Une erreur longtemps accréditée, c’est que la mythologie grecque n’est autre chose qu’une machine montée par certains poëtes pour l’échafaudage de leurs compositions littéraires, qu’un système d’allégories ingénieusement imaginé pour assurer à l’épopée cet indispensable ornement qu’on a nommé le merveilleux. L’opinion de Boileau se peut ramener à ces termes. Les critiques à la suite ont enchéri sur les affirmations de Boileau ; et, dans la plupart des traités destinés à la jeunesse studieuse, on ne manque point d’exalter, chez Homère par exemple, le mérite de l’invention, de la création réelle, là où précisément le poëte n’a guère fait qu’emprunter et choisir. Homère est un croyant ; son merveilleux prétendu, ce sont les traditions religieuses que lui ont léguées ses pères. La poésie grecque est vivante, et la mythologie en est l’âme ; mais c’est que la mythologie n’est ni un système, ni une machine fabriquée à plaisir : elle est la religion grecque elle-même.

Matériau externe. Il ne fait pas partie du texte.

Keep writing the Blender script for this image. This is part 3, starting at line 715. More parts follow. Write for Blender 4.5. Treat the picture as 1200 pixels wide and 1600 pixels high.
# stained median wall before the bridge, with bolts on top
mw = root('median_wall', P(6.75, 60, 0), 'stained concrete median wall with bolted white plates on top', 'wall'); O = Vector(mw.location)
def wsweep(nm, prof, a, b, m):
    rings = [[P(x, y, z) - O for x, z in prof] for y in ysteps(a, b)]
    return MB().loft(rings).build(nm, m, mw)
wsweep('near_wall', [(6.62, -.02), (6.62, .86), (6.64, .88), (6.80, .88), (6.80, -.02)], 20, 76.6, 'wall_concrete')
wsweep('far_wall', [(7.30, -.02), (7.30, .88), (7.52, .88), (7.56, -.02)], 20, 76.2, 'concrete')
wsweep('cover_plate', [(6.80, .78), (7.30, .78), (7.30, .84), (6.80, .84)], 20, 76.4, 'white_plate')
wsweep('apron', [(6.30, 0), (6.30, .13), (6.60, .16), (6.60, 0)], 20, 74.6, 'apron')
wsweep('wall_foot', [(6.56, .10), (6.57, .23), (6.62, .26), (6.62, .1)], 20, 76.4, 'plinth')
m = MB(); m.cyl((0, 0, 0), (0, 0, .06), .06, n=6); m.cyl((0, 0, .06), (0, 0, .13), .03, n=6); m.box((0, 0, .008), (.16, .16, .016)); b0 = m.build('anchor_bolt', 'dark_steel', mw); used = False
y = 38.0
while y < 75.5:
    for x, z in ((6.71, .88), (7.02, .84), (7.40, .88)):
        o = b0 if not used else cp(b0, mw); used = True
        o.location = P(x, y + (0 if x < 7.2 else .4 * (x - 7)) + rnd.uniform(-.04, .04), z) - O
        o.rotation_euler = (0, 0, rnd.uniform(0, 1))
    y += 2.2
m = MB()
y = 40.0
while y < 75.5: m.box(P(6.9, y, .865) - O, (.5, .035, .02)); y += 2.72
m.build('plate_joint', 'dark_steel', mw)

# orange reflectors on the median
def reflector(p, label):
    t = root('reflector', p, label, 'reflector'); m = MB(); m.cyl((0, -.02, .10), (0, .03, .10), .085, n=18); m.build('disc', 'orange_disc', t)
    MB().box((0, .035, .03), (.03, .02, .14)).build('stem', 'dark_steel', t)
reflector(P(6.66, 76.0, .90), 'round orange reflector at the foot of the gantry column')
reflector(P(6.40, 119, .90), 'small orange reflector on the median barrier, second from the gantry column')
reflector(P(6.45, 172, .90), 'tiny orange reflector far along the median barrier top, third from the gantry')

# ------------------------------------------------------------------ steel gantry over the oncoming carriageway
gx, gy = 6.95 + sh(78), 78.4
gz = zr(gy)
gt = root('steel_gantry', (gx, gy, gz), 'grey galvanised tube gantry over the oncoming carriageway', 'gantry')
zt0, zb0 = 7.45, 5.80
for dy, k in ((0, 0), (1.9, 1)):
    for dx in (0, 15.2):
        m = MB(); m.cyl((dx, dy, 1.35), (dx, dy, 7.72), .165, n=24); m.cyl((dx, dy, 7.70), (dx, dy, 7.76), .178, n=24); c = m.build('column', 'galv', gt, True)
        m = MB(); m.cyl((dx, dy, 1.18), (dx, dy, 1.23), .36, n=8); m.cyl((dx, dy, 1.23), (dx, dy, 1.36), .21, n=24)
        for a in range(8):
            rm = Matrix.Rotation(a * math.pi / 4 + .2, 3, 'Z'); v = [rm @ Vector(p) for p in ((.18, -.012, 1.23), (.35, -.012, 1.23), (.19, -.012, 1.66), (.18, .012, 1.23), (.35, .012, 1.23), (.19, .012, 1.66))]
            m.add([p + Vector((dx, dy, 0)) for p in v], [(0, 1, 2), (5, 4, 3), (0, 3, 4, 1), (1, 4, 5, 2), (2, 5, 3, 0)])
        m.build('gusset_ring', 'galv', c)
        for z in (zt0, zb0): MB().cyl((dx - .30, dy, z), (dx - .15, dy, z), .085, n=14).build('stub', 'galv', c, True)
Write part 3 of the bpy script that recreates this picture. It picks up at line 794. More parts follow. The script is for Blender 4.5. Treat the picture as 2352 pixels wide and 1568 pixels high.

Religion primitive des Grecs.


Le culte des habitants primitifs de la Grèce était simple, mais non point grossier : ils n’adoraient ni la pierre, ni le bois ; leurs dieux étaient des personnifications de ces forces qui se meuvent et agissent dans la nature. Au premier rang, ils plaçaient Zeus, que nous appelons Jupiter d’après le nom que lui ont donné les Latins : c’était le dieu du ciel ou de l’air ainsi que du jour et de la lumière. Ces deux idées, corrélatives l’une à l’autre, sont contenues dans le radical du mot, comme on le voit en comparant les cas obliques Dios, Dii et Dia, avec les mots latins dies et dium, dont l’un signifie le jour et l’autre l’air ou le ciel. À ce Dieu du ciel, qui habitait les régions supérieures, on donnait pour épouse la Terre, divinisée sous des noms divers, dont quelques-uns, tels que ceux de Héra et de Damater ou Déméter, n’étaient que des synonymes ou des développements du mot terre lui-même : Déméter signifie la terre-mère ou la terre-nourrice.